EXERCISE DESCRIPTION: Print the listing as it stands, omitting all images.

══ DATA EXTRACT

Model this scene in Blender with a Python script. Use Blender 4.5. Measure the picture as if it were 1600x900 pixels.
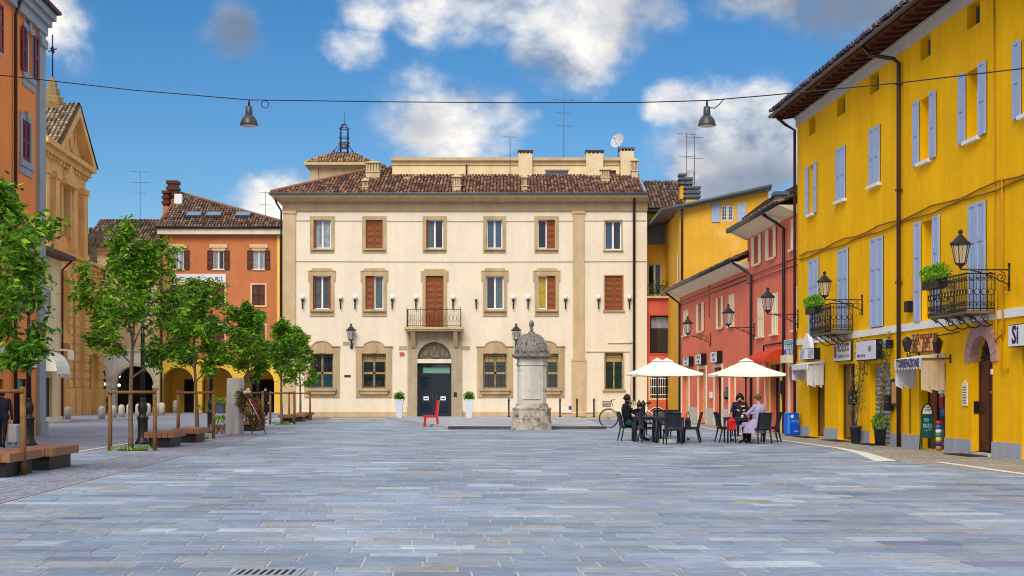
import bpy, bmesh, math, random
from mathutils import Vector, Matrix
from math import sin, cos, pi, radians, sqrt, atan2
for o in list(bpy.data.objects): bpy.data.objects.remove(o)
scene = bpy.context.scene
COL = scene.collection
random.seed(7)
# ------------------------------------------------------------------ camera, sky, sun, exposure
CAMZ, FPX, HOR = 1.48, 2200.0, 616.0
cam = bpy.data.cameras.new('camera'); camo = bpy.data.objects.new('camera', cam); COL.objects.link(camo)
camo.location = (0, 0, CAMZ); camo.rotation_euler = (radians(90), 0, 0)
cam.sensor_width = 36; cam.lens = 36*FPX/1600; cam.shift_y = (HOR-450)/1600
scene.cycles.filter_width = 1.05; cam.clip_start = .1; cam.clip_end = 3000
scene.camera = camo
scene.view_settings.view_transform = 'Standard'; scene.view_settings.look = 'None'
scene.view_settings.exposure = 0.86; scene.view_settings.gamma = 1
SUN_EL, SUN_AZ = 44, -164          # behind the camera, a little to the left
world = bpy.data.worlds.new('World'); scene.world = world; world.use_nodes = True
wt = world.node_tree; wn = wt.nodes; wl = wt.links
for n in list(wn): wn.remove(n)
def WN(t, **k):
    n = wn.new(t)
    for a, b in k.items(): setattr(n, a, b)
    return n
def wmath(op, a, b=None, clamp=False):
    n = WN('ShaderNodeMath', operation=op, use_clamp=clamp)
    for i, x in enumerate((a, b)):
        if x is None: continue
        if isinstance(x, (int, float)): n.inputs[i].default_value = x
        else: wl.new(x, n.inputs[i])
    return n.outputs[0]
sky = WN('ShaderNodeTexSky', sky_type='NISHITA'); sky.sun_disc = False
sky.sun_elevation = radians(SUN_EL); sky.sun_rotation = radians(SUN_AZ)
sky.altitude = 0; sky.air_density = 1.0; sky.dust_density = .35; sky.ozone_density = 5.0
tc = WN('ShaderNodeTexCoord')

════

REPLY TO THE EXERCISE:
Model this scene in Blender with a Python script. Use Blender 4.5. Measure the picture as if it were 1600x900 pixels.
import bpy, bmesh, math, random
from mathutils import Vector, Matrix
from math import sin, cos, pi, radians, sqrt, atan2
for o in list(bpy.data.objects): bpy.data.objects.remove(o)
scene = bpy.context.scene
COL = scene.collection
random.seed(7)
# ------------------------------------------------------------------ camera, sky, sun, exposure
CAMZ, FPX, HOR = 1.48, 2200.0, 616.0
cam = bpy.data.cameras.new('camera'); camo = bpy.data.objects.new('camera', cam); COL.objects.link(camo)
camo.location = (0, 0, CAMZ); camo.rotation_euler = (radians(90), 0, 0)
cam.sensor_width = 36; cam.lens = 36*FPX/1600; cam.shift_y = (HOR-450)/1600
scene.cycles.filter_width = 1.05; cam.clip_start = .1; cam.clip_end = 3000
scene.camera = camo
scene.view_settings.view_transform = 'Standard'; scene.view_settings.look = 'None'
scene.view_settings.exposure = 0.86; scene.view_settings.gamma = 1
SUN_EL, SUN_AZ = 44, -164          # behind the camera, a little to the left
world = bpy.data.worlds.new('World'); scene.world = world; world.use_nodes = True
wt = world.node_tree; wn = wt.nodes; wl = wt.links
for n in list(wn): wn.remove(n)
def WN(t, **k):
    n = wn.new(t)
    for a, b in k.items(): setattr(n, a, b)
    return n
def wmath(op, a, b=None, clamp=False):
    n = WN('ShaderNodeMath', operation=op, use_clamp=clamp)
    for i, x in enumerate((a, b)):
        if x is None: continue
        if isinstance(x, (int, float)): n.inputs[i].default_value = x
        else: wl.new(x, n.inputs[i])
    return n.outputs[0]
sky = WN('ShaderNodeTexSky', sky_type='NISHITA'); sky.sun_disc = False
sky.sun_elevation = radians(SUN_EL); sky.sun_rotation = radians(SUN_AZ)
sky.altitude = 0; sky.air_density = 1.0; sky.dust_density = .35; sky.ozone_density = 5.0
tc = WN('ShaderNodeTexCoord')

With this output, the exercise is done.